begin STORED DATA

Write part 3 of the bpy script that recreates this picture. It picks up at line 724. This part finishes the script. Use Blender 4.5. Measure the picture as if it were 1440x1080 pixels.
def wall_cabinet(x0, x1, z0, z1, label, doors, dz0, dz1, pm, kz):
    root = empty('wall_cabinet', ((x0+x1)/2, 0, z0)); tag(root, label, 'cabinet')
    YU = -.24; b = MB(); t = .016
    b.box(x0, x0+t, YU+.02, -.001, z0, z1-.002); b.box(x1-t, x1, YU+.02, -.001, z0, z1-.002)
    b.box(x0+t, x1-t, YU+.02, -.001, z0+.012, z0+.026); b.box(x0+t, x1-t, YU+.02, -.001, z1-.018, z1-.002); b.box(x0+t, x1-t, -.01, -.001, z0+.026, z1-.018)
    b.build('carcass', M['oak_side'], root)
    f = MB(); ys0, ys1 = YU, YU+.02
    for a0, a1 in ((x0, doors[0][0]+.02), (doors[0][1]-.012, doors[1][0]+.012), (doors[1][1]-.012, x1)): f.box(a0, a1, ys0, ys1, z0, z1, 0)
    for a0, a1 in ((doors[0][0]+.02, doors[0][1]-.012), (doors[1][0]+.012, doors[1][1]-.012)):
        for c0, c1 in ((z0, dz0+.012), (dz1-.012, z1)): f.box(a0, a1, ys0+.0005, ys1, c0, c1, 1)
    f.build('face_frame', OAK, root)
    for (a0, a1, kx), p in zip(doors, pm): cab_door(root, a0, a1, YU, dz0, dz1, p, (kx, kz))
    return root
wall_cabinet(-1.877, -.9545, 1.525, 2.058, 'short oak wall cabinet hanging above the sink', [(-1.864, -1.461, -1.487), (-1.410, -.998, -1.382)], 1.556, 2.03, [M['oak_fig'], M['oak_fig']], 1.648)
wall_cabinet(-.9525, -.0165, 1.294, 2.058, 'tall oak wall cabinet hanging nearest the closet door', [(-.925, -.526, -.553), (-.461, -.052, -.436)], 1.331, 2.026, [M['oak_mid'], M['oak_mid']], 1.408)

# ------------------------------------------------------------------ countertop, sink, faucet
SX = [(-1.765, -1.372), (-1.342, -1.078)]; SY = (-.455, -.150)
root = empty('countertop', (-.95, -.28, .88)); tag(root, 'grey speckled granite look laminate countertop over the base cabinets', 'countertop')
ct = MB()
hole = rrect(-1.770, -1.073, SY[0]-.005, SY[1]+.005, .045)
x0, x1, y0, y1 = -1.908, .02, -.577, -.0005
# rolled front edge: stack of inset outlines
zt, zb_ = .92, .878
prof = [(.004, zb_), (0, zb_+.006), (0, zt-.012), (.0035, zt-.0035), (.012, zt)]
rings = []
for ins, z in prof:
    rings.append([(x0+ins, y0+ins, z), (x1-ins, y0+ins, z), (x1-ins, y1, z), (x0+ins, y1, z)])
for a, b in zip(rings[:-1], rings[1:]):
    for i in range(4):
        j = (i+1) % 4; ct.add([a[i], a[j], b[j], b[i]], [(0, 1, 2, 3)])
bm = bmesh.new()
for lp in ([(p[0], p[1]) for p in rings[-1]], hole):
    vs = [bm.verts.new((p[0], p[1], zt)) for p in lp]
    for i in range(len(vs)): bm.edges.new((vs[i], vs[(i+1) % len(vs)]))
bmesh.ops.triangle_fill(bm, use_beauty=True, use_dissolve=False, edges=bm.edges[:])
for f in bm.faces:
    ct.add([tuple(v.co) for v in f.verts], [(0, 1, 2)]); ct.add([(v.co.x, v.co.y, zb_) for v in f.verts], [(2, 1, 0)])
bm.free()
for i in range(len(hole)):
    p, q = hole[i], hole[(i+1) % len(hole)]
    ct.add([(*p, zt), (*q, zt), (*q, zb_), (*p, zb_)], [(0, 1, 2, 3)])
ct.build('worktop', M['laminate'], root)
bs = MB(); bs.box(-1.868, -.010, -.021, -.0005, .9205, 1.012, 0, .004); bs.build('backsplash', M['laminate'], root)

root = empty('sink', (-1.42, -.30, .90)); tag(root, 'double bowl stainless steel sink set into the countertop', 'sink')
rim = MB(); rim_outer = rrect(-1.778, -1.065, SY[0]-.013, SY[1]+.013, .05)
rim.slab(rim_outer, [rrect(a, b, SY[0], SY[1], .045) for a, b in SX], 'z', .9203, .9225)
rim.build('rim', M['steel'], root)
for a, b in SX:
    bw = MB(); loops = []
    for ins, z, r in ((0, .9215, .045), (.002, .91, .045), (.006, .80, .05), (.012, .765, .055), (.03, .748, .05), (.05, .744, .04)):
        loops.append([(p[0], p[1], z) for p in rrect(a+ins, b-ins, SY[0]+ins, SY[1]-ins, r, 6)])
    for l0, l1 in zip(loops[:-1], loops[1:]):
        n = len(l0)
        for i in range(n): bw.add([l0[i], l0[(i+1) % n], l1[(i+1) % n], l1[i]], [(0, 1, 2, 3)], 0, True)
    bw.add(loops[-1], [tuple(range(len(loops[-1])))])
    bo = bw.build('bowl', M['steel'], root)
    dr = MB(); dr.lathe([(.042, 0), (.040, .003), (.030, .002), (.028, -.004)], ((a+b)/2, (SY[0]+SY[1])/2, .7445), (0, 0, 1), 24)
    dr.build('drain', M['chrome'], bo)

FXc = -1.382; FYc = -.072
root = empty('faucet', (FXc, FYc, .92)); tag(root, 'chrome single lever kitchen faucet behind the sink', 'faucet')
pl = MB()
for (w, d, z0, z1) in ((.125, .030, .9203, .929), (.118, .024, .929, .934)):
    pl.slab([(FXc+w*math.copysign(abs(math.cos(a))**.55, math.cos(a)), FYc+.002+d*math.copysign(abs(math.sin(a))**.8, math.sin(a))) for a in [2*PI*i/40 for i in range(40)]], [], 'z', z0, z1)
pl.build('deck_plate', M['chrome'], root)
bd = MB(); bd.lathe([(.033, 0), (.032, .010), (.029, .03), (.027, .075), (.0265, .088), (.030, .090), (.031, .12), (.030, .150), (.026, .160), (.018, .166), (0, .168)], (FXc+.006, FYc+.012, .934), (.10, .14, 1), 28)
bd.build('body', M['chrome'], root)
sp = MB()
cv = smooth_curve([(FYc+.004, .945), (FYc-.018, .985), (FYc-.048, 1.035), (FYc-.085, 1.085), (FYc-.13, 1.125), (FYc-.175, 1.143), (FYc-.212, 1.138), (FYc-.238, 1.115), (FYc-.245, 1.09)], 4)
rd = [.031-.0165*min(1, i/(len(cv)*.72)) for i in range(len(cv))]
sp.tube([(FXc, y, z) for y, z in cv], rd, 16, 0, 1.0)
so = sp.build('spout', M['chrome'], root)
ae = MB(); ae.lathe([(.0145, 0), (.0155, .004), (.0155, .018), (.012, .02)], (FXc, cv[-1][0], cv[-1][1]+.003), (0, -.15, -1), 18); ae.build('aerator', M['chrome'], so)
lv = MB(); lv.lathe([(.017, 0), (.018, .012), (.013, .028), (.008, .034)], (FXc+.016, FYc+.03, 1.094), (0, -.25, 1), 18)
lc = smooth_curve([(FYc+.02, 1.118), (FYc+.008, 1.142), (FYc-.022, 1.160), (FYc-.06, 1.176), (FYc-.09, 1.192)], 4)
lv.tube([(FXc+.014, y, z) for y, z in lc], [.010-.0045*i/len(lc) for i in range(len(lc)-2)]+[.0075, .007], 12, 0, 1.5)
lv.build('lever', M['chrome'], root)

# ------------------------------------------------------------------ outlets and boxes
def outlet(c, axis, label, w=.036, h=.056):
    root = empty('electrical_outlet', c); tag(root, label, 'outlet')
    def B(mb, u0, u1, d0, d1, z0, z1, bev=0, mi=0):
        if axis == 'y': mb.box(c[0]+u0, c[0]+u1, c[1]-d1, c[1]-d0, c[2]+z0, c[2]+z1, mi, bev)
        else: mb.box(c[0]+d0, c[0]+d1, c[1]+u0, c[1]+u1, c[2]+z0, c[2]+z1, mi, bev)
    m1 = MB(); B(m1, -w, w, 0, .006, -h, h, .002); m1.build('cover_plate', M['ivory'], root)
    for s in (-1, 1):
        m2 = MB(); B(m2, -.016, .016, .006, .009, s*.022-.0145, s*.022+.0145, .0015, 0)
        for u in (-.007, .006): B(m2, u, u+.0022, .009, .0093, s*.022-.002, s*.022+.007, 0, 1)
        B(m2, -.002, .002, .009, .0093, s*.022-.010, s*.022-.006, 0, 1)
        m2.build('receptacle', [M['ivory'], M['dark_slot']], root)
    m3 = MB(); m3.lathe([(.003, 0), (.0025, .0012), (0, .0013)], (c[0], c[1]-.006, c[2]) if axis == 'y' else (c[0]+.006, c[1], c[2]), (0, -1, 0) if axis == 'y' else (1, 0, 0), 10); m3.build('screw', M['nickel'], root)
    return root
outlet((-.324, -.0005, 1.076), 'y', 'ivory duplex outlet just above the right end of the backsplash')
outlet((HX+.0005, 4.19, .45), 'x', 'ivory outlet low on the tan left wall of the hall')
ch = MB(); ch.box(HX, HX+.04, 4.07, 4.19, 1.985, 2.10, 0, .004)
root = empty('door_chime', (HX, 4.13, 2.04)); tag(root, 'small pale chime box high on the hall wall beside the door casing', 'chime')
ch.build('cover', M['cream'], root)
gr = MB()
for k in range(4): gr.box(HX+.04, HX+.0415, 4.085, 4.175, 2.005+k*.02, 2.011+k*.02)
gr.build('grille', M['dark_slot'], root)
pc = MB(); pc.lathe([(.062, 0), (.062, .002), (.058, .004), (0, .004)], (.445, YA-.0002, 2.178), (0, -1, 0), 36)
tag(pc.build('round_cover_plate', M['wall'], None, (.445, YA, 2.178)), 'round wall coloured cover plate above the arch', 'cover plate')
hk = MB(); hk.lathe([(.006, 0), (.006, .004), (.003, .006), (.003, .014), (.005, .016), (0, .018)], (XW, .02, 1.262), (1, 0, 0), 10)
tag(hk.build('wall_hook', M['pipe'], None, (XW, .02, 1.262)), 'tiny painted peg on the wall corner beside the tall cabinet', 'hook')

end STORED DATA

_EXERCISE BRIEF_
Using the data above, restate word for word the lines from its opening line through the line that contains "wall_cabinet(-.9525, -.0165, 1.294, 2.058, 'tall", and no more.

_RESULT OF THIS EXERCISE_
Write part 3 of the bpy script that recreates this picture. It picks up at line 724. This part finishes the script. Use Blender 4.5. Measure the picture as if it were 1440x1080 pixels.
def wall_cabinet(x0, x1, z0, z1, label, doors, dz0, dz1, pm, kz):
    root = empty('wall_cabinet', ((x0+x1)/2, 0, z0)); tag(root, label, 'cabinet')
    YU = -.24; b = MB(); t = .016
    b.box(x0, x0+t, YU+.02, -.001, z0, z1-.002); b.box(x1-t, x1, YU+.02, -.001, z0, z1-.002)
    b.box(x0+t, x1-t, YU+.02, -.001, z0+.012, z0+.026); b.box(x0+t, x1-t, YU+.02, -.001, z1-.018, z1-.002); b.box(x0+t, x1-t, -.01, -.001, z0+.026, z1-.018)
    b.build('carcass', M['oak_side'], root)
    f = MB(); ys0, ys1 = YU, YU+.02
    for a0, a1 in ((x0, doors[0][0]+.02), (doors[0][1]-.012, doors[1][0]+.012), (doors[1][1]-.012, x1)): f.box(a0, a1, ys0, ys1, z0, z1, 0)
    for a0, a1 in ((doors[0][0]+.02, doors[0][1]-.012), (doors[1][0]+.012, doors[1][1]-.012)):
        for c0, c1 in ((z0, dz0+.012), (dz1-.012, z1)): f.box(a0, a1, ys0+.0005, ys1, c0, c1, 1)
    f.build('face_frame', OAK, root)
    for (a0, a1, kx), p in zip(doors, pm): cab_door(root, a0, a1, YU, dz0, dz1, p, (kx, kz))
    return root
wall_cabinet(-1.877, -.9545, 1.525, 2.058, 'short oak wall cabinet hanging above the sink', [(-1.864, -1.461, -1.487), (-1.410, -.998, -1.382)], 1.556, 2.03, [M['oak_fig'], M['oak_fig']], 1.648)
wall_cabinet(-.9525, -.0165, 1.294, 2.058, 'tall oak wall cabinet hanging nearest the closet door', [(-.925, -.526, -.553), (-.461, -.052, -.436)], 1.331, 2.026, [M['oak_mid'], M['oak_mid']], 1.408)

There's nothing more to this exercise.